• [Data segment]:

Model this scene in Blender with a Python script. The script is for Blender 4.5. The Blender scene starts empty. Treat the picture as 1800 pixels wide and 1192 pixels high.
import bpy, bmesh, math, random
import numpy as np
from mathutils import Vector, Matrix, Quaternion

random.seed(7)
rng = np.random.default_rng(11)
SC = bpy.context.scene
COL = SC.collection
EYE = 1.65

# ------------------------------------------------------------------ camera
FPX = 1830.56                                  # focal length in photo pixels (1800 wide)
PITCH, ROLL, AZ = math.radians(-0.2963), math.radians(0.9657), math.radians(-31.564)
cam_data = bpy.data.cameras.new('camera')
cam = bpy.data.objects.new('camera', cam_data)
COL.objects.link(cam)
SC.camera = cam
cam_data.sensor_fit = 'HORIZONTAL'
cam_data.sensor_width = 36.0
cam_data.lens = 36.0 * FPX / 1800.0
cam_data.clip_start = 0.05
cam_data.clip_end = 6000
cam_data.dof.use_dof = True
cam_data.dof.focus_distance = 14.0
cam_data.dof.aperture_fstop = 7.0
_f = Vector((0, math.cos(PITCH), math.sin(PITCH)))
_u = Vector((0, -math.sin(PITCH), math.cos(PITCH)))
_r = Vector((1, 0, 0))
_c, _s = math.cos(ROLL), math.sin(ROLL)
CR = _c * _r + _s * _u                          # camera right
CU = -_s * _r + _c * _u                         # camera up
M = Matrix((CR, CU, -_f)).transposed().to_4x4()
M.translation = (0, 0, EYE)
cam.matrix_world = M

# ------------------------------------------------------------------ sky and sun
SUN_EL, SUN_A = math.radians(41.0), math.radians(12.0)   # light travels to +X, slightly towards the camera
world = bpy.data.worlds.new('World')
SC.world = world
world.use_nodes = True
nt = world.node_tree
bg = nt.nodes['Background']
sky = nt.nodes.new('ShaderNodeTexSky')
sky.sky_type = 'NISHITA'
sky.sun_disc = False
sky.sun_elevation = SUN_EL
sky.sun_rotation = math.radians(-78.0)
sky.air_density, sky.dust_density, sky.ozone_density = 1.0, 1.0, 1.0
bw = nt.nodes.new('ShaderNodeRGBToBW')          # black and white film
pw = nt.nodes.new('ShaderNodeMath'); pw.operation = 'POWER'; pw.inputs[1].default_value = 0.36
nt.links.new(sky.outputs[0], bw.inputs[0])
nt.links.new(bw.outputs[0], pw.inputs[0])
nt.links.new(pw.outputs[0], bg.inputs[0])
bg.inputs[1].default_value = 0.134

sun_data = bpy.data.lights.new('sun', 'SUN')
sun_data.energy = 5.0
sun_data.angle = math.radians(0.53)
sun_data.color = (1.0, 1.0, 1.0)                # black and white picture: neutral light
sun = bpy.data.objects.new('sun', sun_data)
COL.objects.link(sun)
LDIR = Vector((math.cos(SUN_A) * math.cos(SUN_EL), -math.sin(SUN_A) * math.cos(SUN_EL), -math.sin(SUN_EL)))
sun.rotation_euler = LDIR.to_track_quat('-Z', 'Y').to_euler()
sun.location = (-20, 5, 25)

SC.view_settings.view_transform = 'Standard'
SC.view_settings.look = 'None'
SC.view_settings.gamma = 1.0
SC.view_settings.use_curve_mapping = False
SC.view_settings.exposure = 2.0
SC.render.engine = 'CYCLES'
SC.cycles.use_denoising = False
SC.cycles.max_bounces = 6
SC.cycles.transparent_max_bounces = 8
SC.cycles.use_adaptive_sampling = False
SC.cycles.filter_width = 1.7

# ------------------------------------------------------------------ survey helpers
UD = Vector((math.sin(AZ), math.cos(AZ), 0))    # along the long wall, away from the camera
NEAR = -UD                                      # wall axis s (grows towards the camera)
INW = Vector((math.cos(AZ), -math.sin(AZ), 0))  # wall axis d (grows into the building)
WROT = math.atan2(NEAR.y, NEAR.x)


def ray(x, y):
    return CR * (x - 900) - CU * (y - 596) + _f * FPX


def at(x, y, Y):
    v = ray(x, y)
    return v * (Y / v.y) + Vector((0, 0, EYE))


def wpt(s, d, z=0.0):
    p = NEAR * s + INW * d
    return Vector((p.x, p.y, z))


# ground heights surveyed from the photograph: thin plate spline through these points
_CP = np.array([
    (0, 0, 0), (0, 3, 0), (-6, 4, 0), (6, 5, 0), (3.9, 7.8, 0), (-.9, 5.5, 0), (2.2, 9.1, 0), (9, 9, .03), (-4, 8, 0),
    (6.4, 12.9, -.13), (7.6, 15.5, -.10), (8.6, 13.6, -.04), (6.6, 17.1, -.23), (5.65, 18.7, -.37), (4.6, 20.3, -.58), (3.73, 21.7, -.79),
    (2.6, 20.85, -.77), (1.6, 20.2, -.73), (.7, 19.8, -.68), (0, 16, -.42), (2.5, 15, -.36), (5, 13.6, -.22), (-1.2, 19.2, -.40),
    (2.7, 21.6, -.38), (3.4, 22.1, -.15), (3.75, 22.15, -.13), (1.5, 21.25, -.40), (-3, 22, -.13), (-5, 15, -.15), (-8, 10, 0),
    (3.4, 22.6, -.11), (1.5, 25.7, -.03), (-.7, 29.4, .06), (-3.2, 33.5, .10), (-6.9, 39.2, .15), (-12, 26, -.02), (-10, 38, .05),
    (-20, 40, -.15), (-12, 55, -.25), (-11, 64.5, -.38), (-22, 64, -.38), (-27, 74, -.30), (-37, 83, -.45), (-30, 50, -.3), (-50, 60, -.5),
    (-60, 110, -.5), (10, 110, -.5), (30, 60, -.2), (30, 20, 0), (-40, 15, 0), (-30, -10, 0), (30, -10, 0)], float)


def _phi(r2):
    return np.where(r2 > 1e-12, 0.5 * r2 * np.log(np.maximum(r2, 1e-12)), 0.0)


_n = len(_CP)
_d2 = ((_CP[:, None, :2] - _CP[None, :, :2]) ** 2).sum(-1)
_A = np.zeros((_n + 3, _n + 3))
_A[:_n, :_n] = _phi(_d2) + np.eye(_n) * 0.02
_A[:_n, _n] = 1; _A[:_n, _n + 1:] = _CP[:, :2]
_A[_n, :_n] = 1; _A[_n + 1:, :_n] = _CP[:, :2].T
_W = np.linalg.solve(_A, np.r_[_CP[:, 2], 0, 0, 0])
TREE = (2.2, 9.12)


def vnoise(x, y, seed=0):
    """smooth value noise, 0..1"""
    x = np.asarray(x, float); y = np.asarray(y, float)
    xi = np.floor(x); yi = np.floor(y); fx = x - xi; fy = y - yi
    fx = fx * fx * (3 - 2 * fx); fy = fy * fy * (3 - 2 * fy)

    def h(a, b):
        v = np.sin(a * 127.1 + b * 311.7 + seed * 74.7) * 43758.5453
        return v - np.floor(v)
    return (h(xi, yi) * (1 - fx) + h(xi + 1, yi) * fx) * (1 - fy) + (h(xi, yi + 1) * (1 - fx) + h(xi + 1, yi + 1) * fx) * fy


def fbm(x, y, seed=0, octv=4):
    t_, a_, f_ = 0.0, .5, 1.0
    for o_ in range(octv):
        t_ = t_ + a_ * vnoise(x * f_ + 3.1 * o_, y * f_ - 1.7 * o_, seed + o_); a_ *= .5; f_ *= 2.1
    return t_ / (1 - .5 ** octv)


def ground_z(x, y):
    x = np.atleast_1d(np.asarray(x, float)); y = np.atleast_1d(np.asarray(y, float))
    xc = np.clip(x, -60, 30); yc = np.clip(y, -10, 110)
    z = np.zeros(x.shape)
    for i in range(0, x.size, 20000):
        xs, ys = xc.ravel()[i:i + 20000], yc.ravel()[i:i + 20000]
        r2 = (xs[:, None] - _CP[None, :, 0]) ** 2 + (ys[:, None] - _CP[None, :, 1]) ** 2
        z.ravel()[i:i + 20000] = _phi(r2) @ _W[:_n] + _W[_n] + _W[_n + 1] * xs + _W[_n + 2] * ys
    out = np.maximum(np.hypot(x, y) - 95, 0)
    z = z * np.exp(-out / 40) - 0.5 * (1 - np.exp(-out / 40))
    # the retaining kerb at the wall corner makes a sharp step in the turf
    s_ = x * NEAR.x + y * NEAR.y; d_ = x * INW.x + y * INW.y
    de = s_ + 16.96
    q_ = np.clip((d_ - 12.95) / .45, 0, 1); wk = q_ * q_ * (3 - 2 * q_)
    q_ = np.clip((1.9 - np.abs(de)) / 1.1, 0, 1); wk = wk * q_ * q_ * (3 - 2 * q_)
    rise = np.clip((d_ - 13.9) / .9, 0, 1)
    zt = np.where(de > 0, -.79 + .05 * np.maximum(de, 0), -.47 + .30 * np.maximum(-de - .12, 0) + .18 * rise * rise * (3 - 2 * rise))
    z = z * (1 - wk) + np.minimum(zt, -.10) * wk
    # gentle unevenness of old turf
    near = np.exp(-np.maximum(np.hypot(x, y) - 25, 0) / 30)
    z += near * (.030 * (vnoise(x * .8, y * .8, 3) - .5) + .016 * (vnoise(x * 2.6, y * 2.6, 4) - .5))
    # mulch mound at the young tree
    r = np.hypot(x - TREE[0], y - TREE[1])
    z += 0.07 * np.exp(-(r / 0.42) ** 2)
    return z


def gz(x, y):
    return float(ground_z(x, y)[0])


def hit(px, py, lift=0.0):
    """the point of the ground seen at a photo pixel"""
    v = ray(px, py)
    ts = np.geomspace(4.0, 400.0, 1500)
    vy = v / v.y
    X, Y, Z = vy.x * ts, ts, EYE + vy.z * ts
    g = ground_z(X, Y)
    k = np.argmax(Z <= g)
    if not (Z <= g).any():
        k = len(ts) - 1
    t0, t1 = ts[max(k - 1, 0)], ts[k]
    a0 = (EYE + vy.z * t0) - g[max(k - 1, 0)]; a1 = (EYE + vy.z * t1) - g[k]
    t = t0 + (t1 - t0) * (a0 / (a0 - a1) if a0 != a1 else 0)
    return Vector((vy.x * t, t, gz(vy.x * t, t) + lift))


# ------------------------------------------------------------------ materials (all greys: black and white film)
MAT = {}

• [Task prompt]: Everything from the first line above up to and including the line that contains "cam.matrix_world = M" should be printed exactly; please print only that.

• [Completed task]:
Model this scene in Blender with a Python script. The script is for Blender 4.5. The Blender scene starts empty. Treat the picture as 1800 pixels wide and 1192 pixels high.
import bpy, bmesh, math, random
import numpy as np
from mathutils import Vector, Matrix, Quaternion

random.seed(7)
rng = np.random.default_rng(11)
SC = bpy.context.scene
COL = SC.collection
EYE = 1.65

# ------------------------------------------------------------------ camera
FPX = 1830.56                                  # focal length in photo pixels (1800 wide)
PITCH, ROLL, AZ = math.radians(-0.2963), math.radians(0.9657), math.radians(-31.564)
cam_data = bpy.data.cameras.new('camera')
cam = bpy.data.objects.new('camera', cam_data)
COL.objects.link(cam)
SC.camera = cam
cam_data.sensor_fit = 'HORIZONTAL'
cam_data.sensor_width = 36.0
cam_data.lens = 36.0 * FPX / 1800.0
cam_data.clip_start = 0.05
cam_data.clip_end = 6000
cam_data.dof.use_dof = True
cam_data.dof.focus_distance = 14.0
cam_data.dof.aperture_fstop = 7.0
_f = Vector((0, math.cos(PITCH), math.sin(PITCH)))
_u = Vector((0, -math.sin(PITCH), math.cos(PITCH)))
_r = Vector((1, 0, 0))
_c, _s = math.cos(ROLL), math.sin(ROLL)
CR = _c * _r + _s * _u                          # camera right
CU = -_s * _r + _c * _u                         # camera up
M = Matrix((CR, CU, -_f)).transposed().to_4x4()
M.translation = (0, 0, EYE)
cam.matrix_world = M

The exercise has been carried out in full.